Als eine solche Gegenvorstellung ist die innerhalb der Zwei-Wochen-Frist des § 321a Abs. 2 Satz 2 ZPO i.V.m. § 155 FGO und damit rechtzeitig beim FG eingegangene Beschwerde der Klägerin zu werten. Eine Entscheidung darüber ist dem BFH jedoch verwehrt. Das Verfahren wird daher zur Entscheidung über die Gegenvorstellung an das funktional zuständige FG zurückgegeben (vgl. BFH in BFH/NV 2004, 355, und in BFH/NV 2004, 660).

2. Bei der Prüfung einer greifbaren Gesetzwidrigkeit wird das FG folgende Gesichtspunkte zu berücksichtigen haben:

Nach Aktenlage liegen übereinstimmende Erledigungserklärungen der Beteiligten nicht vor. Zwar kann eine Erledigungserklärung auch durch schlüssiges Verhalten, unter Umständen auch durch Schweigen eines Beteiligten, abgegeben werden (vgl. BFH-Urteile vom 12. Juli 1979 IV R 13/79, BFHE 128, 324, BStBl II 1979, 705; vom 27. April 1982 VIII R 36/70, BFHE 135, 264, BStBl II 1982, 406). Die anwaltlich vertretene Klägerin wurde aber vom Gericht ausdrücklich zur Stellungnahme mit Fristsetzung aufgefordert.

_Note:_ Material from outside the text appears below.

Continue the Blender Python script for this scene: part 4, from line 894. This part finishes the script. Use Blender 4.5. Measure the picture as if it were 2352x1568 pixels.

Wenn in einem solchen Fall eine mit der Sach- und Rechtslage vertraute Person gleichwohl schweigt, kann dies nicht als Erledigungserklärung aufgefasst werden, weil Schweigen nicht ohne weiteres Zustimmung bedeutet. Die Wertung des Schweigens der Klägerin hätte zudem vorausgesetzt, dass sie ihr Klageziel --zumindest im Ergebnis-- erreicht hat (vgl. BFH-Beschlüsse vom 11. Mai 1982 VIII S 25/80, nicht veröffentlicht, juris-Dok.-Nr. STRE825042260; vom 24. Juni 1986 III R 293/84, BFH/NV 1986, 760; vom 21. Mai 1987 IV R 101/86, BFH/NV 1988, 258; Urteil vom 17. Oktober 1990 I R 36/88, BFH/NV 1991, 835; Gräber/Ruban, Finanzgerichtsordnung, 5. Aufl. 2002, § 138 Rz. 13; Brandis in Tipke/Kruse, Abgabenordnung-Finanzgerichtsordnung, § 138 FGO Tz. 20, jeweils m.w.N.). Das trifft vorliegend angesichts der Abweichungen von der Einkommensteuererklärung (vgl. schon FA-Schriftsatz vom 30. März 2004) erkennbar nicht zu.

3. Eine Kostenentscheidung ist nicht zu treffen (vgl. BFH-Beschlüsse in BFH/NV 2003, 1600; in BFH/NV 2004, 355; vom 29. September 2003 IV B 146/03, BFH/NV 2004, 211, m.w.N.).